Os Apóstolos fazem uma experiência que não está no nível do reavivamento de um cadáver, como no caso de Lázaro (Jo 11,1-46), como também não se encontram com um fantasma (Lc 24,36-49). Eles se encontram com Jesus que venceu a morte e, vivo, se deixa ver num corpo glorificado, ou seja, um corpo renovado pelo poder do Espírito Santo. Essa afirmação traz consigo a impossibilidade de definir o que seja o que seja esse corpo glorificado a partir de nossa compreensão biológica. O corpo do Ressuscitado é real, mas de uma ordem divina, que transcende nossa capacidade de definição; palpável, mas não submetido às nossas leis da física; visível, mas não de modo generalizado, pois Ele se mostra de acordo com sua vontade .
Essa experiência é tão visceral que, unida à vinda do Espírito Santo, transforma completamente a vida dos Apóstolos e de todos os que foram escolhidos como testemunhas do Ressuscitado. O inigualável valor dessa experiência não se resume ao que foi visto, mas a uma experiência com o Senhor que venceu a morte.

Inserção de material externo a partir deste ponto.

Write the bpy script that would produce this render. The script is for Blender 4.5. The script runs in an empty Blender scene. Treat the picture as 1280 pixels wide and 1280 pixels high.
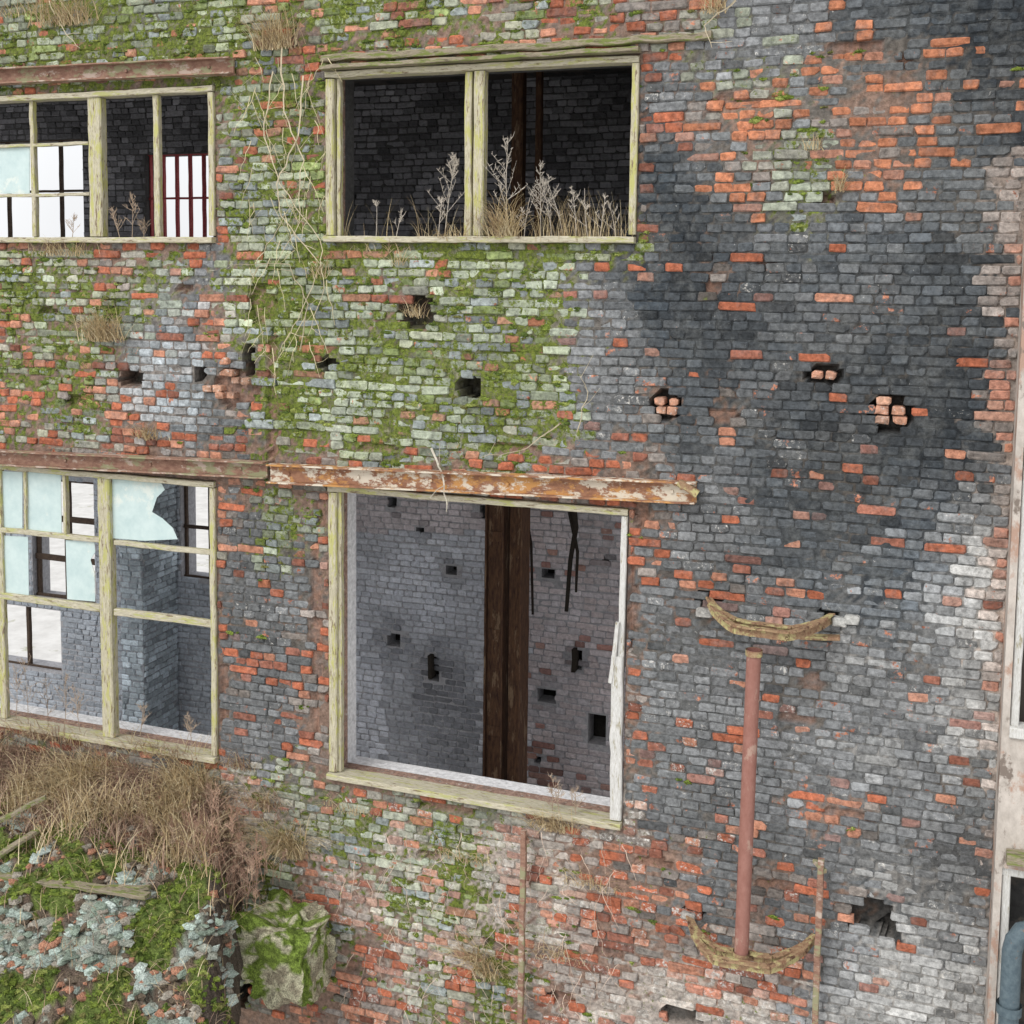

Cabe-nos lembrar que o dogma da Assunção de Maria à glória celeste está intimamente ligado à compreensão do corpo glorificado de Jesus, por mais difícil que seja uma descrição dessa corporeidade gloficada. Por conseguinte, a Assunção de Maria fundamenta e justifica qualquer possibilidade concreta de uma aparição da Virgem Maria em qualquer tempo e lugar . Mas esse assunto destinamos aos outros pesquisadores/as que continuarão essa reflexão na série Mariofanias.
¹ Frei Jonas Nogueira da Costa é frade franciscano, presbítero e pertence a Ordem dos Frades Menores. Doutor em Teologia Sistemática (pesquisa em Mariologia) pela Faculdade Jesuíta de Filosofia e Teologia – FAJE. Membro da Equipe de Assessoria Teológica da Academia Marial de Aparecida e professor no curso de pós-graduação em mariologia da Faculdade Dehoniana (Taubaté/SP).
² DE FIORES, Stefano. Vidente. In: DE FIORES, Stefano; GOFFI, Tullo. Dicionário de espiritualidade. 3ed. São Paulo: Paulus, 2005, p. 1180.
³ MÍGUEZ, Néstor O. O cânon como pacto. REVISTA DE INTERPRETAÇÃO BÍBLICA LATINO-AMERIACANA. Pactos de vida e pactos de morte. Petrópolis: Vozes, n. 61 – 2008/3, p. 33 [377] – 34 [378].
4 PERRELLA, Salvatore M. Le Mariofanie. Per una teologia delle apparizioni. Padova: Edizioni Messaggero di Padova, 2009, p. 82.
5 PERRELLA, Salvatore M. L’assunzione e le mariofanie: quale relazione? In: TONIOLO, Ermano M. (org.). Il dogma dell’assunzione di Maria. Problemi attuali e tentativi di ricomprensione. Atti del XVII Simposio Internazionale Mariologico (Roma, 6-9 ottobre 2009). Roma: Edizioni Marianum, 2010, p. 352.
6 PERRELLA, Salvatore M. La “Benedetta” e il “Maledetto”. Tra mariofanie e demonologia. Cinisello Balsamo: San Paolo, 2018, p. 94.
7 PERRELLA, Salvatore M. L’assunzione e le mariofanie: quale relazione? In: TONIOLO, Ermano M. (org.). Il dogma dell’assunzione di Maria. Problemi attuali e tentativi di ricomprensione. Atti del XVII Simposio Internazionale Mariologico (Roma, 6-9 ottobre 2009). Roma: Edizioni Marianum, 2010, p. 462.